### Records for the exercise ###
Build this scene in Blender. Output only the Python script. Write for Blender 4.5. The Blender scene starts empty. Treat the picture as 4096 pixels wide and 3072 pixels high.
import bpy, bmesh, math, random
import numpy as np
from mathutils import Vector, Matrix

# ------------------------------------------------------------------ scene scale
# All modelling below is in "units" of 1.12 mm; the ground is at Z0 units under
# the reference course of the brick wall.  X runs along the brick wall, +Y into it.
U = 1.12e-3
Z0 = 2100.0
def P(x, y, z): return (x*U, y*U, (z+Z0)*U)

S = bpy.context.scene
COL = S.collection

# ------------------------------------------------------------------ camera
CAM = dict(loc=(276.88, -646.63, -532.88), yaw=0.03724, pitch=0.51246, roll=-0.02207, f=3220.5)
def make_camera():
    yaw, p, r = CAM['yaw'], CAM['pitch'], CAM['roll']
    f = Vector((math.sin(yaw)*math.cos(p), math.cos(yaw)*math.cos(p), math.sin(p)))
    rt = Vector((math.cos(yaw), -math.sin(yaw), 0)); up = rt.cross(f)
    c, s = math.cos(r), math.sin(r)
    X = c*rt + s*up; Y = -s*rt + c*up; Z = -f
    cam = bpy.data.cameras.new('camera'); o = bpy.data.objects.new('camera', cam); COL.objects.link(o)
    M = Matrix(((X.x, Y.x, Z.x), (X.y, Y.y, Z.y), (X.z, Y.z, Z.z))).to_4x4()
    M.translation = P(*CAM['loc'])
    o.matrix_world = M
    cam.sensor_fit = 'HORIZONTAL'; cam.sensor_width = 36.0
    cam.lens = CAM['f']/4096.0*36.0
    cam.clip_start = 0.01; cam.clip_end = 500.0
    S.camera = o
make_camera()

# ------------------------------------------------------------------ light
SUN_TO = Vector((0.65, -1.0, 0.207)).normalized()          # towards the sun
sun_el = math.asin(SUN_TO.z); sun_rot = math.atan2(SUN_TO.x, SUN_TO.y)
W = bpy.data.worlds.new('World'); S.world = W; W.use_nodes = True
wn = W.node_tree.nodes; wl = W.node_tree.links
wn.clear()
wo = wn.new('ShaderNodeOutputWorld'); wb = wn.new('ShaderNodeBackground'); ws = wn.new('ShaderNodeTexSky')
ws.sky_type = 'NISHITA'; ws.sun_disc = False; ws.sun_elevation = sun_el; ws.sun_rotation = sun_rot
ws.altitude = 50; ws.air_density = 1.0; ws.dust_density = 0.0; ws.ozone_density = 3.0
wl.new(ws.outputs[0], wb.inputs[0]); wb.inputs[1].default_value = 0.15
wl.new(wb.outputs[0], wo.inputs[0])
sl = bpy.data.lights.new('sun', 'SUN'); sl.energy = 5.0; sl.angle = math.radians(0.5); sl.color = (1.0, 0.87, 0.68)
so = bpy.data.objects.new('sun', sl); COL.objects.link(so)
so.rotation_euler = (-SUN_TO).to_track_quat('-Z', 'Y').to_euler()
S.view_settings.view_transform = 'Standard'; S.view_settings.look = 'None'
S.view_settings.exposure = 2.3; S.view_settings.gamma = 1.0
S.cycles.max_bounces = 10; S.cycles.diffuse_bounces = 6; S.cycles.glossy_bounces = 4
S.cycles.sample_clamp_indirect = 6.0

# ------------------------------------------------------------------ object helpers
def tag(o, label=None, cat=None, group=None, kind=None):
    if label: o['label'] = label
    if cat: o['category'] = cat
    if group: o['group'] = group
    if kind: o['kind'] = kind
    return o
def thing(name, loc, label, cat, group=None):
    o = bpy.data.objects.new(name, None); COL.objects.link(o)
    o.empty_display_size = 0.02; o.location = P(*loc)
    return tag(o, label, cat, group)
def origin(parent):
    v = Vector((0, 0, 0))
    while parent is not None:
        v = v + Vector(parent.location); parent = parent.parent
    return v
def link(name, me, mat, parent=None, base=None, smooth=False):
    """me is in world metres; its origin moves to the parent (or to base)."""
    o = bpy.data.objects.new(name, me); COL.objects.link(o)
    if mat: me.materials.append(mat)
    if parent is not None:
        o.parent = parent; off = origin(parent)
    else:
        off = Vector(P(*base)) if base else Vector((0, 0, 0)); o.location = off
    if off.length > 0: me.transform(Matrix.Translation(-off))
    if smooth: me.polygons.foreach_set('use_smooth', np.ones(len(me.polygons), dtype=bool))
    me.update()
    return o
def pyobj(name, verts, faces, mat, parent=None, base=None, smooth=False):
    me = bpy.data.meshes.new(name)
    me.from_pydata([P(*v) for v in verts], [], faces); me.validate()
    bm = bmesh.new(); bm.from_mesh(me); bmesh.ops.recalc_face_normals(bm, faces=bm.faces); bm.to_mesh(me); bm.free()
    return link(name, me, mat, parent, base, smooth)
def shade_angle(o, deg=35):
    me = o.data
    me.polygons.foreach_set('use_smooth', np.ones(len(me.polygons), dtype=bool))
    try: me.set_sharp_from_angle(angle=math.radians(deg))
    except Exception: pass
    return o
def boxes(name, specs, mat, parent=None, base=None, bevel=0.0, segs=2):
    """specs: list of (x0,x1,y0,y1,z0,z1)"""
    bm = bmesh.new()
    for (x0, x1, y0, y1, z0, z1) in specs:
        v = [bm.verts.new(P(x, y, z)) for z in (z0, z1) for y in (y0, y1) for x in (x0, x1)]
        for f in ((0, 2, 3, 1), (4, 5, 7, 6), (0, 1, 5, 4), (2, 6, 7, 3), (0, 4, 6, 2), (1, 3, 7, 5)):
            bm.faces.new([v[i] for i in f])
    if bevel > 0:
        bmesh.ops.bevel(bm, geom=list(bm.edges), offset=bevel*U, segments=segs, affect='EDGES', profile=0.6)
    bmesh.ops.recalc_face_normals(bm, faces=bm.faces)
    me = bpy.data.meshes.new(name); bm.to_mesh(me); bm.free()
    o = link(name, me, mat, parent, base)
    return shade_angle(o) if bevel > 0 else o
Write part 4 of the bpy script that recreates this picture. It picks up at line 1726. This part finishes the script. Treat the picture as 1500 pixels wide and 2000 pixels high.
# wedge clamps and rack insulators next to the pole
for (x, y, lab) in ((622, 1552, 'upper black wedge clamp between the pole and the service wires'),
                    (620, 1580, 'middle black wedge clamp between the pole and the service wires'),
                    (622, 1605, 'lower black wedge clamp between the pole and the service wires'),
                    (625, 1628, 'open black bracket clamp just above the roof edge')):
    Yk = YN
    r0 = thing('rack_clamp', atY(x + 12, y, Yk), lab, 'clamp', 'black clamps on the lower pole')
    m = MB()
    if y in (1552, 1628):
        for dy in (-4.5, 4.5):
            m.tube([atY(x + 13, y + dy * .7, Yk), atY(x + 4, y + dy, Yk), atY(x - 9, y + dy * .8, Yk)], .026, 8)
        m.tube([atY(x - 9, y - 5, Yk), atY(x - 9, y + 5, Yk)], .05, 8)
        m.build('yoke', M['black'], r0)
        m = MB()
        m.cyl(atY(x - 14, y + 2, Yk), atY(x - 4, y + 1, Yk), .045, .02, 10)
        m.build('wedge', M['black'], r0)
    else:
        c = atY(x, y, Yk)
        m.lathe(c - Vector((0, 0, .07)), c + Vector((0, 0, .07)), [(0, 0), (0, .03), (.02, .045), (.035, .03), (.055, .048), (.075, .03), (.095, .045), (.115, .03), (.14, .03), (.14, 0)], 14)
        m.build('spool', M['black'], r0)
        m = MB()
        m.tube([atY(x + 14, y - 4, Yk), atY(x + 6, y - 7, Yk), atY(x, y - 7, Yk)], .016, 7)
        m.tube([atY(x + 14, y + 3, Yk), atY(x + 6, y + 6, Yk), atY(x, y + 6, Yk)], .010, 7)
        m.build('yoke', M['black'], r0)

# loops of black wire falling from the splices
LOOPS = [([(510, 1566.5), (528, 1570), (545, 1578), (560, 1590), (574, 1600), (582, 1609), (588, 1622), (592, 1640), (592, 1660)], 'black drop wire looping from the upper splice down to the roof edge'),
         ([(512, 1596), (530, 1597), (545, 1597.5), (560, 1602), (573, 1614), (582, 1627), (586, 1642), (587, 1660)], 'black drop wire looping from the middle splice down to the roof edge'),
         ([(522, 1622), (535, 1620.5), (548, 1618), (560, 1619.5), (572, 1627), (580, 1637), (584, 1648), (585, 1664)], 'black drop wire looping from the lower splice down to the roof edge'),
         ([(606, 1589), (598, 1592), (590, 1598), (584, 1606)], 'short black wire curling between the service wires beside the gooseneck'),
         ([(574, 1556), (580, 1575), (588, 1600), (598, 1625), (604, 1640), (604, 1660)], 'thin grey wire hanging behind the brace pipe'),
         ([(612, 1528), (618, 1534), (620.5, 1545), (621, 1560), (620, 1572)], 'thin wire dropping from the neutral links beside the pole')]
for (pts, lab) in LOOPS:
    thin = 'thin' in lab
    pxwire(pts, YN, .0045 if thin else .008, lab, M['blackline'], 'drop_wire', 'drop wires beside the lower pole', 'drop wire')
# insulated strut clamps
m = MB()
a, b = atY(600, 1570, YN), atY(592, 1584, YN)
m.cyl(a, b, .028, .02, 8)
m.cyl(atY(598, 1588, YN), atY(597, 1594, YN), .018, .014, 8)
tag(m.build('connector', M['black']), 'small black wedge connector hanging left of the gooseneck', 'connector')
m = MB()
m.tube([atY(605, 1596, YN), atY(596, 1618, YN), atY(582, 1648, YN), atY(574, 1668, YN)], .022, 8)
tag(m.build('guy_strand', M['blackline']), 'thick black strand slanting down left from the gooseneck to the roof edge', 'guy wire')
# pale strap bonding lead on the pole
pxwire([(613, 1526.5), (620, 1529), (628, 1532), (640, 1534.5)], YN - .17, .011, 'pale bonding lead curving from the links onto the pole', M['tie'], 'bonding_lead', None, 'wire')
###
## Instructions to follow
The first line of the records and every line down to the line with "from mathutils import Vector, Matrix" must be quoted exactly; leave out all else.

## Finished task
Build this scene in Blender. Output only the Python script. Write for Blender 4.5. The Blender scene starts empty. Treat the picture as 4096 pixels wide and 3072 pixels high.
import bpy, bmesh, math, random
import numpy as np
from mathutils import Vector, Matrix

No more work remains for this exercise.